Nandlall has filed an action in the court calling for the members of the Governing Board to be appointed. Justice Brassington Reynolds later issued a provisional order directing Williams to do so or show cause why the order should not be made absolute.

“Yet Mr Nandlall goes to the court ex parte… For 23 years no judge has every given any order against any minister of the PPP government but since we came into office the judges are giving orders against ministers without giving the ministers a hearing,” Williams said.

He said former Chancellor of Judiciary Justice Carl Singh made a judgement in the Court of Appeal in which he clearly stated that the notion that whenever an applicant goes to court for an Order Nisi, it must be granted, “should no longer hold sway.”

According to Williams, the law clearly states that whenever someone is going ex parte to the court and the matter is not served on the other side so they could be heard before the order is made “you are under a duty to make full and frank disclosure to the court. Failure to do so entitles the court to discharge the order made… and refuse to hear [arguments] on its merits.”

He said that in the case with the Governing Board, Nandlall concealed from the judge, the fact that the matter is engaging the attention of Parliament. “The court cannot interfere in the business of Parliament and it is also interfering with the business of the executive. The court cannot tell the executive how to execute a matter within their domain. Even if the court for example say we must constitute this Board, all the Boards are appointed by Cabinet…. But for the court to sit and tell the executive, how to act when to act and all of that it is overreaching and this happened under the last Chancellor,” he said making reference to the Chancellor appointing the top two persons in the Deed and Commercial Registries, an independent entity, via an erroneous amendment of the Constitution.

The amendment, he said, breached the basic structure of the Constitution which is the separation of powers.

Williams stressed that the authority is part of the executive so the powers given to the Chancellor to appoint is a clear interference.

“Those things will be rolled back. We will restore the rule of law in this country,” he stressed.

Nandlall earlier wrote to Williams expressing his concerns about the matter.

In his letter, he said that that the 2013 Act caters for the establishment of a Governing Board which will ensure the proper and efficient performance of the functions of the Deeds and Com-mercial Registries Authority. The Act also caters for the establishment of such an authority.
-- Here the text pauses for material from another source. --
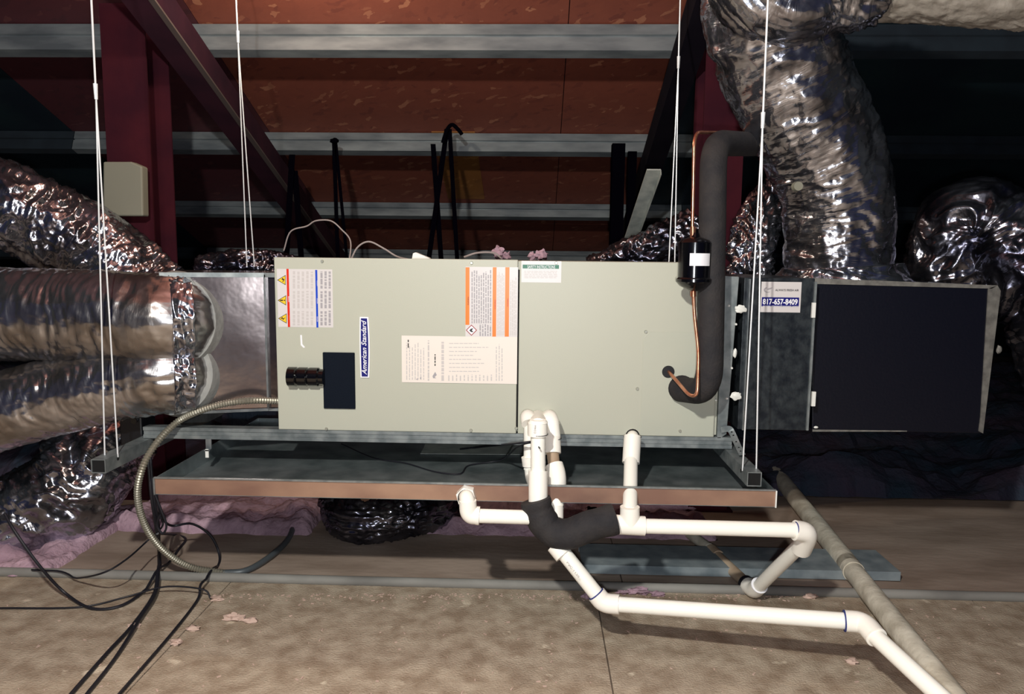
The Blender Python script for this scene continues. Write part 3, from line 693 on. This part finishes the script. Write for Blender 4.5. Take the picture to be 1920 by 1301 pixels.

According to Section 5(2) of the Act, the Governing Board should consist of a Chairman, appointed by the Minister, the Registrar of Deeds, the Registrar of the Commercial Registry and a nominee each from the Ministry of Finance, Ministry of Housing and Water, the Guyana Bar Association, the Guyana Association of the Legal Professionals and the Private Sector.

Nandlall said the functions of the Governing Board are explicitly laid down in Section 7 of the Act. They include: the hiring, discipline and dismissal of staff; determining their conditions of service and remuneration, including, pensions, gratuity, allowances and the general day-to-day operations of the Authority.

Nandlall said that apart from Section 5(2) (a), which obliges the AG to appoint a Chairman of the Governing Board, Section 6(4) mandates him to appoint the other Members of the Board, excepting, those who are ex-officio. The life of the last Board, he said came to an end in May 2015 but to date, a new Board has not been appointed though he was informed that a new Chairman was appointed in, 2016. “This was obviously done after the life of the last Governing Board would have expired,” Nandlall wrote.

He had also voiced concern over a proposed amendment to the Act that he said would seek to empower the minister to act in the place of a Governing Board when no such Governing Board has been appointed. “Therefore, you have a minister who breaches and violates his statutory obligations to appoint the Governing Board and now will amend the law to say that when there is no such Board he must perform these functions. This is absolutely ridiculous,” Nandlall said.